Sunday, 19 July 2015

The Cunningham connection with North East India

Previously I have written about Alice's extraordinary connection with North East India and Bhutan specifically. Knowing that I also have deep connections with India through both my Grandfather, Sir Charles Banks Cunningham, and through my Grandmother, Lady Grace Cunningham, I asked my brother John to let me have a bit of the detailed history. I'm sure that without John our family history would have been lost long ago, so I thank him for the following history.

My Grandmother, Lady Grace Cunningham, was born Grace Macnish, the eldest of four sisters. Her father was Hugh Macnish who in turn was the youngest of five siblings. Hugh's elder brother Neil (1836-1905) was a merchant in Glasgow becoming a partner in LJ Cochrane & Co and accumulated a considerable fortune. He married Agnes Garroway who's father was a doctor in Glasgow. Tragically she and their son died in childbirth and Hugh died a widower in 1905. He left his fortune to his three sisters and his four nieces, Grace, Florence (known as Abo), Margaret and Christina (known as Chota).

Hugh Macnish was born on 7th September 1841 in Campbeltown, Argyll. At the age of 23 he went to Australia with his friend Neil Mackinnon to make their fortunes. Neil was the errant nephew of William Mackinnon who at the time was in the process of building a trading empire that would become Inchcape Group. In 1856 he had established, with partners, the British India Steam Navigation Company which would become one of the great shipping companies of the world. By 1864 Sir William had persuaded his nephew to move to India and to accept a position in his business. In his letter to his nephew he wrote "I don't know what to advise with regards to Hugh. I have thorough confidence in his integrity and will be glad if we can give him a lift up". Neil and Hugh left Australia and travelled to India under the sponsorship of Sir William.

Hugh became involved in the rapidly growing tea planting industry in Assam where Sir William had estates. In 1875 he was manager of the Dinjan Tea Estate and the following year became manager of the Greenwood tea Garden in Dibrugarh, Assam. This was a 540 acre tea garden owned by Macneil & Co and provided challenging living conditions for planters and their families. Malaria and cholera were rife and infant mortality very high. Macneil & Co had been set up by two of Sir William's nephews, Duncan Macneil and John Mackinnon in 1872. They steadily diversified their interests into coal mining, tea gardens, railways and river transport. They looked to Campbeltown for reliable managers for their businesses and Hugh was an ideal fit. Hugh worked for them for over 20 years and built a significant shareholding in the business, retiring to Campbeltown in 1895. By 1915 all the partners of Macneil & Co had retired and given the close family connections it was not surprising that Inchcape took over the partnership. Given their shareholding the four sisters interests in Incpape were represented by Grace's husband Sir Charles Banks Cunningham taking a seat on the Inchcape Board.

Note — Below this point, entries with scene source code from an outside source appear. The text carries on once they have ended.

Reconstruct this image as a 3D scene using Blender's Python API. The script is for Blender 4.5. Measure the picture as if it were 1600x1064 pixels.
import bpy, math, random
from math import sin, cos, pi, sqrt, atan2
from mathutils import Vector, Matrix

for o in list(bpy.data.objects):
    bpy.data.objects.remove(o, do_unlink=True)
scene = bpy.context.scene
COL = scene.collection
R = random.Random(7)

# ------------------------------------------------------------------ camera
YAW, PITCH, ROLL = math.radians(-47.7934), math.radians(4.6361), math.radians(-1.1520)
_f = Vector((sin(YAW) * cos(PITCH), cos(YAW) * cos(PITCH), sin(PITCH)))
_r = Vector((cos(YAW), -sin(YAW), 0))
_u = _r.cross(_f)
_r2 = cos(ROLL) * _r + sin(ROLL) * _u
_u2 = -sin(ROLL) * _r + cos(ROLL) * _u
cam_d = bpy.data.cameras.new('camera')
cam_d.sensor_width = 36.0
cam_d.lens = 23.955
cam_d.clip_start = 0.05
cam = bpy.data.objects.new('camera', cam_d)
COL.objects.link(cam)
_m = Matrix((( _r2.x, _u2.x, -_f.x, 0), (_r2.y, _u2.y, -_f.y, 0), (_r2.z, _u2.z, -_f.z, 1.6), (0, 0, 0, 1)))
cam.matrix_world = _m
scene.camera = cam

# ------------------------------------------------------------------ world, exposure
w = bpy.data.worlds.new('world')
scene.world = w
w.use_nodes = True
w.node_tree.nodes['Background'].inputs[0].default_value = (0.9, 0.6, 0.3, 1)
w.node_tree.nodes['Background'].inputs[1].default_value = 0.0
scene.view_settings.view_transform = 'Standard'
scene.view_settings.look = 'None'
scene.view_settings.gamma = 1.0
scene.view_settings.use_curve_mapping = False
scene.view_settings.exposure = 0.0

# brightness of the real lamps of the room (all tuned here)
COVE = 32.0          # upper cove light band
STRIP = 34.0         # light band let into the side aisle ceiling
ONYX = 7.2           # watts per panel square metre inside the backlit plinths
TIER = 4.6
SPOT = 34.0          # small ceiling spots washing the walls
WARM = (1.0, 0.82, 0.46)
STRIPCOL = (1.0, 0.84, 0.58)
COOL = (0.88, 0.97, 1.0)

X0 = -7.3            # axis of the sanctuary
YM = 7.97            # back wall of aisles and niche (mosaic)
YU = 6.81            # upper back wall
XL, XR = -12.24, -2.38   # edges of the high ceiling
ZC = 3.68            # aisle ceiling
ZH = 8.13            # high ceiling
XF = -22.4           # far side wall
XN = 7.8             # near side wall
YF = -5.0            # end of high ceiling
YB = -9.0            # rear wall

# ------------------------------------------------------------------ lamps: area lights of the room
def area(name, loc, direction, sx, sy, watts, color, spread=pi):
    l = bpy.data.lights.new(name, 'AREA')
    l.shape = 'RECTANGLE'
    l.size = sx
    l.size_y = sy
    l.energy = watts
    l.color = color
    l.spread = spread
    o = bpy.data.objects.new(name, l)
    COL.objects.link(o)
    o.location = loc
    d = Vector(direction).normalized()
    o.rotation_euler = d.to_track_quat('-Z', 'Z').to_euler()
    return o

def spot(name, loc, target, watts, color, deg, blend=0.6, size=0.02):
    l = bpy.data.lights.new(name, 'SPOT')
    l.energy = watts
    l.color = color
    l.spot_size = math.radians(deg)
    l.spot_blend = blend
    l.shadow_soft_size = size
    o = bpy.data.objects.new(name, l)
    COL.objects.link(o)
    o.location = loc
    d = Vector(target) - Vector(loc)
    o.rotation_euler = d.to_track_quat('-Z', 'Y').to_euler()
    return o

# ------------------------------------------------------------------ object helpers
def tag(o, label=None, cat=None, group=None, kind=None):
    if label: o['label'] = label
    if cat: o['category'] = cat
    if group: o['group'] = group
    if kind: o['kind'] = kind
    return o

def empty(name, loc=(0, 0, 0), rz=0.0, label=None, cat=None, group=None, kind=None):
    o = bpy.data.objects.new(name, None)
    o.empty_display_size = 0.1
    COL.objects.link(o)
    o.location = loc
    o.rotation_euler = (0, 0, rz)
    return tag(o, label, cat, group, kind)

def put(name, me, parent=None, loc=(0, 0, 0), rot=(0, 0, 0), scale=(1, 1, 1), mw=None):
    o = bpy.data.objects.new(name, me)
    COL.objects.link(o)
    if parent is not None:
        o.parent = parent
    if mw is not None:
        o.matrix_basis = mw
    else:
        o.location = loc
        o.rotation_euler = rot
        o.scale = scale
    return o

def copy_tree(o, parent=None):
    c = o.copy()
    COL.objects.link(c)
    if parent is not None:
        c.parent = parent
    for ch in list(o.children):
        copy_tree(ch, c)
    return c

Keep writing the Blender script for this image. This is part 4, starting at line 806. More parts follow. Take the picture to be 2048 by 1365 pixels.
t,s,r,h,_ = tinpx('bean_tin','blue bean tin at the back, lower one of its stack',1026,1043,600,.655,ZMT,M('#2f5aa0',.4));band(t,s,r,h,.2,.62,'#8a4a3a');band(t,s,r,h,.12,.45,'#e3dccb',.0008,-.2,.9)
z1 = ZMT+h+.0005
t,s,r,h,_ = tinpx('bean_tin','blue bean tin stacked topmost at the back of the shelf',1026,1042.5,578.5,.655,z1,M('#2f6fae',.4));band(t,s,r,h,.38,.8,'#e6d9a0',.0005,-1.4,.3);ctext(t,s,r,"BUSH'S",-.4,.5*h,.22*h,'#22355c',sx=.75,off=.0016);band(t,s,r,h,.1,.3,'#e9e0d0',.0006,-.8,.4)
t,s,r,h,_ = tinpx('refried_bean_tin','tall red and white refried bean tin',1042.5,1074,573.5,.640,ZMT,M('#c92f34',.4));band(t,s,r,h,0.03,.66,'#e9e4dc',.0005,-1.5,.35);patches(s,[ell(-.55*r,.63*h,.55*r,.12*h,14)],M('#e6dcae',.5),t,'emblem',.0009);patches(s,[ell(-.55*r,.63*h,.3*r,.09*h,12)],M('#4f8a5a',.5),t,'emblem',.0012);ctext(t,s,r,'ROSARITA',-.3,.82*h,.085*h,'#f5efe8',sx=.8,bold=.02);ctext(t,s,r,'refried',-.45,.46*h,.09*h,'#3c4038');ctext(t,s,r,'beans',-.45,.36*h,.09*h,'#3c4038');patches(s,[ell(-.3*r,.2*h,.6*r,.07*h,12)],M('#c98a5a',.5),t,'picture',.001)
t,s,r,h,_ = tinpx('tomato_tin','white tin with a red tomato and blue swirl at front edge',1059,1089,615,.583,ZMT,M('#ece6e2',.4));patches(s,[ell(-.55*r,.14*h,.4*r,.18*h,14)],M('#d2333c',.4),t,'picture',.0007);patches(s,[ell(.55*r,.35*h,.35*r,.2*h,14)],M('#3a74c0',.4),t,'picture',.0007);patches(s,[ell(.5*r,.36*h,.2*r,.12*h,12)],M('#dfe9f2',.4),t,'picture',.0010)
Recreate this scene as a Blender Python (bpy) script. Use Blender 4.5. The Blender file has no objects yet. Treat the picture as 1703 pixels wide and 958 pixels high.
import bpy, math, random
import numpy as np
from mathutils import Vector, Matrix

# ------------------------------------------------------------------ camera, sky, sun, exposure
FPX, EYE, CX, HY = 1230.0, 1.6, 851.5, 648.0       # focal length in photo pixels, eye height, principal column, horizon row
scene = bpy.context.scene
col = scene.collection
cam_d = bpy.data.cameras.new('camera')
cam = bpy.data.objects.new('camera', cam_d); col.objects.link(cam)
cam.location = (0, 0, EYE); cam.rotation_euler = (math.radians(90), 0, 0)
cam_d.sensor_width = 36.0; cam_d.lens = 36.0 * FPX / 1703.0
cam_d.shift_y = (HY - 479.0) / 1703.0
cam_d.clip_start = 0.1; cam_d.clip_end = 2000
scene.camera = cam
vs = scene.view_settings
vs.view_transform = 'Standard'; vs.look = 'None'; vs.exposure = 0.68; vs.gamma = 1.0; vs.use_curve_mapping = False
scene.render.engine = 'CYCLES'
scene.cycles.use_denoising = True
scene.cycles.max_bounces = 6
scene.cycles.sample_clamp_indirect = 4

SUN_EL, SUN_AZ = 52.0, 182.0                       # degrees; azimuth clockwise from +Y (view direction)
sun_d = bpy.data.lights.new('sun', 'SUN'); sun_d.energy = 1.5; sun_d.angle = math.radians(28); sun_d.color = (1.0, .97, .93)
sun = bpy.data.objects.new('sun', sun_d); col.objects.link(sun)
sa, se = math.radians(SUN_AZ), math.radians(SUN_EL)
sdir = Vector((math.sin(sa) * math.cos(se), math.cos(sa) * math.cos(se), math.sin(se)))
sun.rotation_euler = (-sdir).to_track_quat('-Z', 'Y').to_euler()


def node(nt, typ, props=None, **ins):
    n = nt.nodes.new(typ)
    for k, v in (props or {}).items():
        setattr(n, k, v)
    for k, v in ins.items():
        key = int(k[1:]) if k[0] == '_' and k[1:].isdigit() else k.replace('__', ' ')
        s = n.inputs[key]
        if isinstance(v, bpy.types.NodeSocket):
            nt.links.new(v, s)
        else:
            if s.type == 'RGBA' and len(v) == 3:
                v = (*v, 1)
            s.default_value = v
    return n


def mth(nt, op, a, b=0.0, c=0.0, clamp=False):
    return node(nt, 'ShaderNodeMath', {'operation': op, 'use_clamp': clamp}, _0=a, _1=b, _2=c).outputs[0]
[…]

Hugh's four daughters all survived to a grand old age. My grandmother Grace and my great aunts Florence, Margaret Mary Summer and Christina Katherine. Only Grace was born in Assam and returned to Campbeltown in 1889, Hugh returning in 1895. By the time my great grandmother died in 1936 her three daughters were all married and living in India. Grace was married to Charle Banks Cunningham Inspector General of Police in Madras, Florence was married to Francis Stewart a District Magistrate in Bellary. Margaret was married to Neil Macmichael who held judicial appointments throughout India and Christina was married to Alexander MacEwan, Secretary to the Board of Revenue in Madras.

I will now try and get in touch with the Greenwood tea garden to arrange a visit when we arrive at Guwahati and do some more digging into the Cunningham connections with north eats India.